**Goal of the exercise:**
Reproduce the listing below in its entirety. Change nothing.

Material provided start

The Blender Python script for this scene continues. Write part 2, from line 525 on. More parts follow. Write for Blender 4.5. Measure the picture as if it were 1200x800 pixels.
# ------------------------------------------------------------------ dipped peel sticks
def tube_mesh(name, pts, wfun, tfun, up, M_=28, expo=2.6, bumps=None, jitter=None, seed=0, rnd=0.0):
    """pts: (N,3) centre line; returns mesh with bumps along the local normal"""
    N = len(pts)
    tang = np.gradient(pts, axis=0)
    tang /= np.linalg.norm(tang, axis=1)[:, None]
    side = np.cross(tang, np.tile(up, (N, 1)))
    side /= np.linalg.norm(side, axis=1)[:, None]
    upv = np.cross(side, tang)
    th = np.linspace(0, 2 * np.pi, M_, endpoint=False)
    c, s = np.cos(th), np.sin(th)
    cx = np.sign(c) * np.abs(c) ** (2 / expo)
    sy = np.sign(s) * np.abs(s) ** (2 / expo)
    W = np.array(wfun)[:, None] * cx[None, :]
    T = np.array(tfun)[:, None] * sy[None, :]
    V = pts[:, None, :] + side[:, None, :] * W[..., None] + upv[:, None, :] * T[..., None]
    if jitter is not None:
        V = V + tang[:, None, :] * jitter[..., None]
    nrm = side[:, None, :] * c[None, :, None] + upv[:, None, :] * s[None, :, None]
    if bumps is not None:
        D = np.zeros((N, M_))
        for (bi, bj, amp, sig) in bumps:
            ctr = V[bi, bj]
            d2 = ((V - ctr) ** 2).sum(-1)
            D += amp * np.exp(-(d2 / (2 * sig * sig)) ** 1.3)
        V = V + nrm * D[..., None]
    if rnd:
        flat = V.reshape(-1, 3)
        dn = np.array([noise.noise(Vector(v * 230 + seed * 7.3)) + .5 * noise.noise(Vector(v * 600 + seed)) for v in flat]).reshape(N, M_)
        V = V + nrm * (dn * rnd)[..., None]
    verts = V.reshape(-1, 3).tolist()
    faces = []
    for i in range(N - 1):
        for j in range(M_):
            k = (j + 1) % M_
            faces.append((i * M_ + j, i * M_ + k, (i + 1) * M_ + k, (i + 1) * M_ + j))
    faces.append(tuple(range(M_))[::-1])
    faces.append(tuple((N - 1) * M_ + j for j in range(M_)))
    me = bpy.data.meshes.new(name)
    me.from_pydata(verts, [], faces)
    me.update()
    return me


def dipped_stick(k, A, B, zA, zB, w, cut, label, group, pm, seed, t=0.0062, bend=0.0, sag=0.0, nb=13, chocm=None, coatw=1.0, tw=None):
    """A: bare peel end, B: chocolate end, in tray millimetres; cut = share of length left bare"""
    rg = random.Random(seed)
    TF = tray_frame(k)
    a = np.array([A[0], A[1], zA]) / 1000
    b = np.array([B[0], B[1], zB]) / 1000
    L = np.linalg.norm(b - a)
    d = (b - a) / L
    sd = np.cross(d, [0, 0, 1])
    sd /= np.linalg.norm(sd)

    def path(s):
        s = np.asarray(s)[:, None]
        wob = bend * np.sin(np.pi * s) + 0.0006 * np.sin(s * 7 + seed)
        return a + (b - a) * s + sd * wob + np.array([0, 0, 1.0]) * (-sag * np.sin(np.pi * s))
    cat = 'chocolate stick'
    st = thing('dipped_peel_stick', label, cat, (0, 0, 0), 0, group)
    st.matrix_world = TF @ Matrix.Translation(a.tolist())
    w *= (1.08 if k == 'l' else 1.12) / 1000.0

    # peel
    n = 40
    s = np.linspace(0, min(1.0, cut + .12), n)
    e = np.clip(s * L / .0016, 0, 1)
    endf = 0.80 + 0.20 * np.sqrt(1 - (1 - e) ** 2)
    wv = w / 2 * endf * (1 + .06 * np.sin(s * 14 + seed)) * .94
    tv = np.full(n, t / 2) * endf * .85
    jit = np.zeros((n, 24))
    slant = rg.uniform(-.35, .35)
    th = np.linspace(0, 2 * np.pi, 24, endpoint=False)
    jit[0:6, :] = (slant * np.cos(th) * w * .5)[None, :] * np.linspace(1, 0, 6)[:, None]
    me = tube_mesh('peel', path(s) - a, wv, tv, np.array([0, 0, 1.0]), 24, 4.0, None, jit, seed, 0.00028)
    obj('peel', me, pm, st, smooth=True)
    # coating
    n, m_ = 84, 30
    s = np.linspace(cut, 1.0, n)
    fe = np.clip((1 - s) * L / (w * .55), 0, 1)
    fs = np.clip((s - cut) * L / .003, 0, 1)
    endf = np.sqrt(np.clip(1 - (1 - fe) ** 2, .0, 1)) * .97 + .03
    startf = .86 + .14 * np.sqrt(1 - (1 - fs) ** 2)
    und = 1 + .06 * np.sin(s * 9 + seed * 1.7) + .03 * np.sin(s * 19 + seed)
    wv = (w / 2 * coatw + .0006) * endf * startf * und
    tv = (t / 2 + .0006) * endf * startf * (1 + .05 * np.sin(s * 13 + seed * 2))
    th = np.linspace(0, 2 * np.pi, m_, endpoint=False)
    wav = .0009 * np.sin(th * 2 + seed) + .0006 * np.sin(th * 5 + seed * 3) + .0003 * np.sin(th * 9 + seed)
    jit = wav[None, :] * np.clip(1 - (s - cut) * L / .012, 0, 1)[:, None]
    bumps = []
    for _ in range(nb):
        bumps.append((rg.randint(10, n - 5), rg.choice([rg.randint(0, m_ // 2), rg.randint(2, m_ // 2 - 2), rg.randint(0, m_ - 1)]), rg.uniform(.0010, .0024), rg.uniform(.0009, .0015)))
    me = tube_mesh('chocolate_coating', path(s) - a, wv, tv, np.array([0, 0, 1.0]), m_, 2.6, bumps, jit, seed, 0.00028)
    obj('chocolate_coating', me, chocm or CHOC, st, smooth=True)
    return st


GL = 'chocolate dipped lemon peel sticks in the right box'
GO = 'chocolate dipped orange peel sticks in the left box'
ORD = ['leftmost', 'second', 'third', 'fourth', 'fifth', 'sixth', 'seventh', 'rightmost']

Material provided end

**Task output:**
The Blender Python script for this scene continues. Write part 2, from line 525 on. More parts follow. Write for Blender 4.5. Measure the picture as if it were 1200x800 pixels.
# ------------------------------------------------------------------ dipped peel sticks
def tube_mesh(name, pts, wfun, tfun, up, M_=28, expo=2.6, bumps=None, jitter=None, seed=0, rnd=0.0):
    """pts: (N,3) centre line; returns mesh with bumps along the local normal"""
    N = len(pts)
    tang = np.gradient(pts, axis=0)
    tang /= np.linalg.norm(tang, axis=1)[:, None]
    side = np.cross(tang, np.tile(up, (N, 1)))
    side /= np.linalg.norm(side, axis=1)[:, None]
    upv = np.cross(side, tang)
    th = np.linspace(0, 2 * np.pi, M_, endpoint=False)
    c, s = np.cos(th), np.sin(th)
    cx = np.sign(c) * np.abs(c) ** (2 / expo)
    sy = np.sign(s) * np.abs(s) ** (2 / expo)
    W = np.array(wfun)[:, None] * cx[None, :]
    T = np.array(tfun)[:, None] * sy[None, :]
    V = pts[:, None, :] + side[:, None, :] * W[..., None] + upv[:, None, :] * T[..., None]
    if jitter is not None:
        V = V + tang[:, None, :] * jitter[..., None]
    nrm = side[:, None, :] * c[None, :, None] + upv[:, None, :] * s[None, :, None]
    if bumps is not None:
        D = np.zeros((N, M_))
        for (bi, bj, amp, sig) in bumps:
            ctr = V[bi, bj]
            d2 = ((V - ctr) ** 2).sum(-1)
            D += amp * np.exp(-(d2 / (2 * sig * sig)) ** 1.3)
        V = V + nrm * D[..., None]
    if rnd:
        flat = V.reshape(-1, 3)
        dn = np.array([noise.noise(Vector(v * 230 + seed * 7.3)) + .5 * noise.noise(Vector(v * 600 + seed)) for v in flat]).reshape(N, M_)
        V = V + nrm * (dn * rnd)[..., None]
    verts = V.reshape(-1, 3).tolist()
    faces = []
    for i in range(N - 1):
        for j in range(M_):
            k = (j + 1) % M_
            faces.append((i * M_ + j, i * M_ + k, (i + 1) * M_ + k, (i + 1) * M_ + j))
    faces.append(tuple(range(M_))[::-1])
    faces.append(tuple((N - 1) * M_ + j for j in range(M_)))
    me = bpy.data.meshes.new(name)
    me.from_pydata(verts, [], faces)
    me.update()
    return me


def dipped_stick(k, A, B, zA, zB, w, cut, label, group, pm, seed, t=0.0062, bend=0.0, sag=0.0, nb=13, chocm=None, coatw=1.0, tw=None):
    """A: bare peel end, B: chocolate end, in tray millimetres; cut = share of length left bare"""
    rg = random.Random(seed)
    TF = tray_frame(k)
    a = np.array([A[0], A[1], zA]) / 1000
    b = np.array([B[0], B[1], zB]) / 1000
    L = np.linalg.norm(b - a)
    d = (b - a) / L
    sd = np.cross(d, [0, 0, 1])
    sd /= np.linalg.norm(sd)

    def path(s):
        s = np.asarray(s)[:, None]
        wob = bend * np.sin(np.pi * s) + 0.0006 * np.sin(s * 7 + seed)
        return a + (b - a) * s + sd * wob + np.array([0, 0, 1.0]) * (-sag * np.sin(np.pi * s))
    cat = 'chocolate stick'
    st = thing('dipped_peel_stick', label, cat, (0, 0, 0), 0, group)
    st.matrix_world = TF @ Matrix.Translation(a.tolist())
    w *= (1.08 if k == 'l' else 1.12) / 1000.0

    # peel
    n = 40
    s = np.linspace(0, min(1.0, cut + .12), n)
    e = np.clip(s * L / .0016, 0, 1)
    endf = 0.80 + 0.20 * np.sqrt(1 - (1 - e) ** 2)
    wv = w / 2 * endf * (1 + .06 * np.sin(s * 14 + seed)) * .94
    tv = np.full(n, t / 2) * endf * .85
    jit = np.zeros((n, 24))
    slant = rg.uniform(-.35, .35)
    th = np.linspace(0, 2 * np.pi, 24, endpoint=False)
    jit[0:6, :] = (slant * np.cos(th) * w * .5)[None, :] * np.linspace(1, 0, 6)[:, None]
    me = tube_mesh('peel', path(s) - a, wv, tv, np.array([0, 0, 1.0]), 24, 4.0, None, jit, seed, 0.00028)
    obj('peel', me, pm, st, smooth=True)
    # coating
    n, m_ = 84, 30
    s = np.linspace(cut, 1.0, n)
    fe = np.clip((1 - s) * L / (w * .55), 0, 1)
    fs = np.clip((s - cut) * L / .003, 0, 1)
    endf = np.sqrt(np.clip(1 - (1 - fe) ** 2, .0, 1)) * .97 + .03
    startf = .86 + .14 * np.sqrt(1 - (1 - fs) ** 2)
    und = 1 + .06 * np.sin(s * 9 + seed * 1.7) + .03 * np.sin(s * 19 + seed)
    wv = (w / 2 * coatw + .0006) * endf * startf * und
    tv = (t / 2 + .0006) * endf * startf * (1 + .05 * np.sin(s * 13 + seed * 2))
    th = np.linspace(0, 2 * np.pi, m_, endpoint=False)
    wav = .0009 * np.sin(th * 2 + seed) + .0006 * np.sin(th * 5 + seed * 3) + .0003 * np.sin(th * 9 + seed)
    jit = wav[None, :] * np.clip(1 - (s - cut) * L / .012, 0, 1)[:, None]
    bumps = []
    for _ in range(nb):
        bumps.append((rg.randint(10, n - 5), rg.choice([rg.randint(0, m_ // 2), rg.randint(2, m_ // 2 - 2), rg.randint(0, m_ - 1)]), rg.uniform(.0010, .0024), rg.uniform(.0009, .0015)))
    me = tube_mesh('chocolate_coating', path(s) - a, wv, tv, np.array([0, 0, 1.0]), m_, 2.6, bumps, jit, seed, 0.00028)
    obj('chocolate_coating', me, chocm or CHOC, st, smooth=True)
    return st


GL = 'chocolate dipped lemon peel sticks in the right box'
GO = 'chocolate dipped orange peel sticks in the left box'
ORD = ['leftmost', 'second', 'third', 'fourth', 'fifth', 'sixth', 'seventh', 'rightmost']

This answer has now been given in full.